§ Your objective:
Print each line of the listing once more, precisely as given.
## Begin
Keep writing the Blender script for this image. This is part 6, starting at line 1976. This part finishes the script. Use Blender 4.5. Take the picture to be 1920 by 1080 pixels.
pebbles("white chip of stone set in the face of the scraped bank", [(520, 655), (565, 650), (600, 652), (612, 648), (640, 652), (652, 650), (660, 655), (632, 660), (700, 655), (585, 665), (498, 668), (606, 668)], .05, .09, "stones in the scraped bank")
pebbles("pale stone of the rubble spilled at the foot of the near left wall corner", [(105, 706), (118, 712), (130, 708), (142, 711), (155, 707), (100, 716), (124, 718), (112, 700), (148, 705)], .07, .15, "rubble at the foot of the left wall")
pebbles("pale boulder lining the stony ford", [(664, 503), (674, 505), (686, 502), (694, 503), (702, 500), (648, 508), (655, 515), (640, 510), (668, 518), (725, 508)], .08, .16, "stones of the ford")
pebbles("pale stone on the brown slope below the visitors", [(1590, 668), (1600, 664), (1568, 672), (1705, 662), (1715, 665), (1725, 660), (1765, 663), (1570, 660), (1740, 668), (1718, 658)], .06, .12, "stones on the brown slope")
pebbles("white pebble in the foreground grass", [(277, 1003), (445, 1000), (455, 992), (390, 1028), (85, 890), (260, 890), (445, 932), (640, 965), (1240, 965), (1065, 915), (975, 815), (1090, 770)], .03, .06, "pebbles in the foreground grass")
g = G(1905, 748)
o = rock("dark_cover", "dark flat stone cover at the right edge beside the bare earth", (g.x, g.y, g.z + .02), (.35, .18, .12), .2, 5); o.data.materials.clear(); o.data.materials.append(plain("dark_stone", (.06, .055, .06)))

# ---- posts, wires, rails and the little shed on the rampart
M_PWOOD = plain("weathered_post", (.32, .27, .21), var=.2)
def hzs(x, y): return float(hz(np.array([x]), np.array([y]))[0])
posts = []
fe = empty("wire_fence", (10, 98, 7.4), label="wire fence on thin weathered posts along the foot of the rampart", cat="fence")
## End
§ Result for this task:
Keep writing the Blender script for this image. This is part 6, starting at line 1976. This part finishes the script. Use Blender 4.5. Take the picture to be 1920 by 1080 pixels.
pebbles("white chip of stone set in the face of the scraped bank", [(520, 655), (565, 650), (600, 652), (612, 648), (640, 652), (652, 650), (660, 655), (632, 660), (700, 655), (585, 665), (498, 668), (606, 668)], .05, .09, "stones in the scraped bank")
pebbles("pale stone of the rubble spilled at the foot of the near left wall corner", [(105, 706), (118, 712), (130, 708), (142, 711), (155, 707), (100, 716), (124, 718), (112, 700), (148, 705)], .07, .15, "rubble at the foot of the left wall")
pebbles("pale boulder lining the stony ford", [(664, 503), (674, 505), (686, 502), (694, 503), (702, 500), (648, 508), (655, 515), (640, 510), (668, 518), (725, 508)], .08, .16, "stones of the ford")
pebbles("pale stone on the brown slope below the visitors", [(1590, 668), (1600, 664), (1568, 672), (1705, 662), (1715, 665), (1725, 660), (1765, 663), (1570, 660), (1740, 668), (1718, 658)], .06, .12, "stones on the brown slope")
pebbles("white pebble in the foreground grass", [(277, 1003), (445, 1000), (455, 992), (390, 1028), (85, 890), (260, 890), (445, 932), (640, 965), (1240, 965), (1065, 915), (975, 815), (1090, 770)], .03, .06, "pebbles in the foreground grass")
g = G(1905, 748)
o = rock("dark_cover", "dark flat stone cover at the right edge beside the bare earth", (g.x, g.y, g.z + .02), (.35, .18, .12), .2, 5); o.data.materials.clear(); o.data.materials.append(plain("dark_stone", (.06, .055, .06)))

# ---- posts, wires, rails and the little shed on the rampart
M_PWOOD = plain("weathered_post", (.32, .27, .21), var=.2)
def hzs(x, y): return float(hz(np.array([x]), np.array([y]))[0])
posts = []
fe = empty("wire_fence", (10, 98, 7.4), label="wire fence on thin weathered posts along the foot of the rampart", cat="fence")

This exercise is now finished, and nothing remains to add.